It’s A Great Big Universe….
…and we’re all really puny.
Those lines, from the classic mid-90s Warner Bros. “Animaniacs”, nicely sum up one of the recurring themes in the games I run, and, in general, the games I enjoy playing in: The world extends far beyond the tabletop.
In a recent thread on RPG.net, someone asked if people liked/disliked the idea of “adventurer’s guilds”, the concept that “adventurer” was a profession which was generally recognized in the world. The OP (Original Poster) didn’t like them; I did. By the time I joined the thread, it had turned into a tedious digression on the meaning of the word “hero”. (All threads on the Internet end in one of two ways: Either someone’s called a Nazi, or the Grammar Nazis show up.) Anyhoo, in that thread, I pontificated on my beliefs (you know, like I do in every thread on every forum everywhere), and while I’d like just C&P my post because I’m a lazy bastich, RPG.net is down right now (must be a day ending in ‘y’), so, in summary:
I like worlds where the PCs are important, because they’re the PCs and the players are sitting around the table singing “Here we are now, entertain us”, but where they’re not, on a world scale, unique. They’re not the first of their kind and they won’t be the last. While they’re saving the world from the undead dragon invasion, some other group of adventurers, somewhere else, is saving the world from a mad arch-lich. This is something which goes cross-genre. If the PCs are the Avengers, it’s a much better, deeper, more believable world if there’s also the Defenders, the Teen Titans, the Fantastic Four, the X-Men, the Justice League, and lots of duos who were too lame to get their own book but who the company thought could survive if they were in a book together. How much fun would Vampire be if the PCs were the only bloodsuckers around, if there wasn’t an entire society of glorified leeches lording it over each other like High Schoolers?

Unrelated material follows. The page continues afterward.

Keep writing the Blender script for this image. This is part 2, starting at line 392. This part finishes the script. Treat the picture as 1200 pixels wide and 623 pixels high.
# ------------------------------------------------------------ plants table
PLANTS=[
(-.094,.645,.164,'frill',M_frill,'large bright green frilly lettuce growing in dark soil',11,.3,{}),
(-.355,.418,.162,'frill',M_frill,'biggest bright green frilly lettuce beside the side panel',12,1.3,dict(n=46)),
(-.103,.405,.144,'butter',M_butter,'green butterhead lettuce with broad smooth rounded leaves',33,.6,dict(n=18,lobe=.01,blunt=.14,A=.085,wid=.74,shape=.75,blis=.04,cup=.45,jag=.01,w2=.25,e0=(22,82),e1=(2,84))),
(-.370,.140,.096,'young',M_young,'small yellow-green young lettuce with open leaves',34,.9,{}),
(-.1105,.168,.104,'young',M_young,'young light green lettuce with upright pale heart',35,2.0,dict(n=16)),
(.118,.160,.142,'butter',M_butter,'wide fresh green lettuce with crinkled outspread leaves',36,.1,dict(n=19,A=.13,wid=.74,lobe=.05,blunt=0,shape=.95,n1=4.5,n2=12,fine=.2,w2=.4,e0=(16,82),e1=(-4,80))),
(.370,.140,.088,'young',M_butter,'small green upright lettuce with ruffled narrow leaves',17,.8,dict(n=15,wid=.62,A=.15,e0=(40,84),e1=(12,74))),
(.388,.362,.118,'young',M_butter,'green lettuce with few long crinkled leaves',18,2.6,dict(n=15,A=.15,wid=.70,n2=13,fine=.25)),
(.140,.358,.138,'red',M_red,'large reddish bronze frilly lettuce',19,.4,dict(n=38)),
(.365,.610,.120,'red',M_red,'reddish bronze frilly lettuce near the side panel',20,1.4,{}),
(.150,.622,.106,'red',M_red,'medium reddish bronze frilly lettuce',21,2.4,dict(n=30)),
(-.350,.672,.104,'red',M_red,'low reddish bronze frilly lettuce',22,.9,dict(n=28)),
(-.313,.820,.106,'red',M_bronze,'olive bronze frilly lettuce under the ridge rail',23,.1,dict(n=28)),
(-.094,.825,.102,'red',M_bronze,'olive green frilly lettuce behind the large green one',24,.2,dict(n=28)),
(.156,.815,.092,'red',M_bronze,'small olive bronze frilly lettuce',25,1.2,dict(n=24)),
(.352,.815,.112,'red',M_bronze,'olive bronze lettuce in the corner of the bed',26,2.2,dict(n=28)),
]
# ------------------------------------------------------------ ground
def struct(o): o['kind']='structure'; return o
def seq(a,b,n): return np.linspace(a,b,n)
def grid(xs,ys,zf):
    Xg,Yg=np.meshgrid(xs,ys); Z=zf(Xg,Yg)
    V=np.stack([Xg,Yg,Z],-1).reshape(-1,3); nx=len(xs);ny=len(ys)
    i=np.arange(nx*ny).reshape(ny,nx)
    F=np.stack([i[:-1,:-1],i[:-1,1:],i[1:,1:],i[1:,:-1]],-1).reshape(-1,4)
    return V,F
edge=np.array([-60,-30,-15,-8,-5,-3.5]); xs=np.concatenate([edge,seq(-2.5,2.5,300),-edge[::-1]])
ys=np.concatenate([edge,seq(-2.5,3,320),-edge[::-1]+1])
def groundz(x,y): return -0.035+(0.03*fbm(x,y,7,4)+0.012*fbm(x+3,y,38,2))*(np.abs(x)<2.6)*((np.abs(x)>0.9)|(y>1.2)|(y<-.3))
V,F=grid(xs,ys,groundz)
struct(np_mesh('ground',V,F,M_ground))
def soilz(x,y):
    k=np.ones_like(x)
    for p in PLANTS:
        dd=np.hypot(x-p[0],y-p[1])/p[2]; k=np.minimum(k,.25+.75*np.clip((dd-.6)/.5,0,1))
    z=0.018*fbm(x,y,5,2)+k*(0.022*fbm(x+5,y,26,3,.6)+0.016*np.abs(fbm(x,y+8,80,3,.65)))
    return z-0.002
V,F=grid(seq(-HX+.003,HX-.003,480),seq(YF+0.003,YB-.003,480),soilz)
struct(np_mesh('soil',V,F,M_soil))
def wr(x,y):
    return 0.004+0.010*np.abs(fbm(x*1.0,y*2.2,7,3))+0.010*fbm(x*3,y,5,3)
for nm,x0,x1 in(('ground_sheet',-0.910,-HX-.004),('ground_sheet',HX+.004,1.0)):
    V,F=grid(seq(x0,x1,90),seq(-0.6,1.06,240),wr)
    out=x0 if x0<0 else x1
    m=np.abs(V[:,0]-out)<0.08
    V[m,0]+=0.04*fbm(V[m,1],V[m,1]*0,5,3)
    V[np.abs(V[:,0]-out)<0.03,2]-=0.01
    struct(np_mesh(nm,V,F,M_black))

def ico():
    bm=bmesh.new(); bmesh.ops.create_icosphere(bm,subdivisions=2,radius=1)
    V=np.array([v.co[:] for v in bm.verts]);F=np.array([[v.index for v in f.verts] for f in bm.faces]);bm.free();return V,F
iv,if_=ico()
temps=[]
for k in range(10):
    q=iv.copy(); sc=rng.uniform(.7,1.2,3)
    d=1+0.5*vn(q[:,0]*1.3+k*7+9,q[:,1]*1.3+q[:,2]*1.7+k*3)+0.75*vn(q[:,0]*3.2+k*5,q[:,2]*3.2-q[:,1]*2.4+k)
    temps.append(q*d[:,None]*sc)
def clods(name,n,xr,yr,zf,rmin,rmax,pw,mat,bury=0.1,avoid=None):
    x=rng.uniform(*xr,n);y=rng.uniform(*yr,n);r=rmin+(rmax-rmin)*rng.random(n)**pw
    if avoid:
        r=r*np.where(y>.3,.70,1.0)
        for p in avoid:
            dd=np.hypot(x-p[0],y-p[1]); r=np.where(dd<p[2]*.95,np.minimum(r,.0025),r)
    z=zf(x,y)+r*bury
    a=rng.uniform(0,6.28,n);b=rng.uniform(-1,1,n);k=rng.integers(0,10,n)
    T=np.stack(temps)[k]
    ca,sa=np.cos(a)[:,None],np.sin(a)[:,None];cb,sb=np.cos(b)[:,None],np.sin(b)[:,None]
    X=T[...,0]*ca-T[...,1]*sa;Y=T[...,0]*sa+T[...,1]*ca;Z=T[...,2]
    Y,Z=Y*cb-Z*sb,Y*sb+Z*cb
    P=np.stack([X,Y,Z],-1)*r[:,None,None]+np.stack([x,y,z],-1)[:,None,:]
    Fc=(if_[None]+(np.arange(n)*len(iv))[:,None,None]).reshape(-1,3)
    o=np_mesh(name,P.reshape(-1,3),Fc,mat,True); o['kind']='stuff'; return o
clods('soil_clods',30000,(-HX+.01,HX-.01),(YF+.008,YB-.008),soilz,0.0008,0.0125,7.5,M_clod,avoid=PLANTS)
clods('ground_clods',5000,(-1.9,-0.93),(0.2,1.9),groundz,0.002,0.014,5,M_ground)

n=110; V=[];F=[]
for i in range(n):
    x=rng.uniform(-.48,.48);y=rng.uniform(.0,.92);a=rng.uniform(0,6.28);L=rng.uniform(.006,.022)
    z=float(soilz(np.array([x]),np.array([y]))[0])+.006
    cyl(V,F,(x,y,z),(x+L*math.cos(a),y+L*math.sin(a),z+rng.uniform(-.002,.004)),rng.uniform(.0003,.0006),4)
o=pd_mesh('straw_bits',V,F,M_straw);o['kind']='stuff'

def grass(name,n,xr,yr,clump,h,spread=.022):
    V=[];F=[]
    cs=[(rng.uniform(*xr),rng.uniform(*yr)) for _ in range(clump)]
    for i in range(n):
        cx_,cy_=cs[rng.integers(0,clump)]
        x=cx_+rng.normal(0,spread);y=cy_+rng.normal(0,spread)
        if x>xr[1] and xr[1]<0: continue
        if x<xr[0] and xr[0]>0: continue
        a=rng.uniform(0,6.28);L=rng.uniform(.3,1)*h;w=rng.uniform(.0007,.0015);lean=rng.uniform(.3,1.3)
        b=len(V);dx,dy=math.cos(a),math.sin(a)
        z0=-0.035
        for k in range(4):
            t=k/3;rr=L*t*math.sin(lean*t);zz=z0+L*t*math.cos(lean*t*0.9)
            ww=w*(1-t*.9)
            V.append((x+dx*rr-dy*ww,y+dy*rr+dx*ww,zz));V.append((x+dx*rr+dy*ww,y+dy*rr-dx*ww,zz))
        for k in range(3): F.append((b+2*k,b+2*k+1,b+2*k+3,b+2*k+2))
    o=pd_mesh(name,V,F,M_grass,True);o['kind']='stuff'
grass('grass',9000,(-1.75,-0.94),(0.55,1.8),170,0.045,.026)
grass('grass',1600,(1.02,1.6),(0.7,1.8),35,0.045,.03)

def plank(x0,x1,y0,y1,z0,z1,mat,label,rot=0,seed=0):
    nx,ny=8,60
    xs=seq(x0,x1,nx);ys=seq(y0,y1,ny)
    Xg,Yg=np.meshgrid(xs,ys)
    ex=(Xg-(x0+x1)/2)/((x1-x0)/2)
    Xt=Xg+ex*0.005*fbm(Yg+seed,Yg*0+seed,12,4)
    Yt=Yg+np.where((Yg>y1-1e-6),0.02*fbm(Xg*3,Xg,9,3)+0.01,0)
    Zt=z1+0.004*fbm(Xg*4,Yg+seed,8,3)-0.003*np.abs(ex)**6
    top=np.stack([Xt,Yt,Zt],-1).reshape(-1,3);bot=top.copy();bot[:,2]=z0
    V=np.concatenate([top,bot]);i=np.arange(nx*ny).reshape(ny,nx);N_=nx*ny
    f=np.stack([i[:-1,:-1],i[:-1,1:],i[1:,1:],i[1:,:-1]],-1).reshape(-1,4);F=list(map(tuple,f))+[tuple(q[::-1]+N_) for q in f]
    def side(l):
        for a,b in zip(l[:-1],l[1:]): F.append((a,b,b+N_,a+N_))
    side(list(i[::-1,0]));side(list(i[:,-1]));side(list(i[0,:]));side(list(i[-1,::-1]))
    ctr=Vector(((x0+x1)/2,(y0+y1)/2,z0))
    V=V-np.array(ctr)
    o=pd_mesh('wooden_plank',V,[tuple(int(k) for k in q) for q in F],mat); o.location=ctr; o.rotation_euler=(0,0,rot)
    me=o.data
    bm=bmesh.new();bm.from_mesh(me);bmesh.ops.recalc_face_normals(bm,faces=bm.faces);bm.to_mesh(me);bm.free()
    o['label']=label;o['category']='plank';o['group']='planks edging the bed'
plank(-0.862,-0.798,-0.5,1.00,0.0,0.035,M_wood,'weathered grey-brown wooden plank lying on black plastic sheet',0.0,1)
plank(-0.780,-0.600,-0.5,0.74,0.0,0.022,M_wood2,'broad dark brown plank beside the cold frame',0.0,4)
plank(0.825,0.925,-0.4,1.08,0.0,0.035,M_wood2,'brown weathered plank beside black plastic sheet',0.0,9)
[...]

PCs need equals to interact with. They need a society of their peers, people to seek aid from, or compete with, or battle.
If the game is very narrowly focused on a single story arc, this can be less so. If the game is intended to be more episodic or support a variety of play, it’s good for the PCs — whatever they are — to fit some role in the world, or to have peers. Even in a “secret knowledge” world, ala Buffy/Call of Cthulhu, where the great masses of mankind live in blissful ignorance of the horrors which surround them, there should be organized societies like the Watchers, or gangs of self-taught vampire slayer’s like Gunn’s in “Angel”. Someone had to write all those forbidden and blasphemous tomes the PCs are reading in Cthulhu, and it’s likewise inevitable that at least a few of the mad cults you’re going to run into were stopped a decade or so earlier by some other Investigators, only one of whom is still alive and is now gibbering in a madhouse.
This is one of those areas where many people have the exact opposite reaction — to them, a world full of adventurers is an unrealistic one. Consider this, though: Which makes more sense? That the Enterprise, a ship intended for the same diplomatic and exploration missions as its sister ships is the only one which, week after week, runs into godlike aliens, seductive green space babes, and temporal rifts, or that such things are pretty much par for the course, and if, one week, the USS Enterprise manages to complete a scan of a star system without a single redshirt dying, it’s highly probable that the USS Lexington just emerged from an unexpected time warp where they’d been catapulted to feudal Japan and the captain now has a shiny new katana to hang in his ready room?
Others protest that such things make the PCs less unique. I disagree. First, the PCs are going to be unique simply by virtue of being PCs — they’re the only things in the universe not created by the GM. Second, on the world scale, there are still thousands, to tens of thousands, to millions of non-adventurers to every adventurer. This is especially true in games where character power levels inflate over time — there simply aren’t that many 20th level anythings running around, and the few there are are mostly locked in a kind of stasis, balancing each other out.
There are practical considerations, as well. A world full of Adventurer Class Individuals (ACIs) is a world where replacement PCs can show up, believably. They may even have some knowledge of what the heroes have done, since they move in the same circles.
Lastly, it’s always good to remind the players that even if they’re big fish in a small pond, they aren’t the only fish. If they grow too complacent, to sure they can get away with anything because the NPCs have no one else to turn to, let them find out that someone else was called in to deal with the orc raiders, because they were half a continent away kicking the dust in some mummy’s tomb.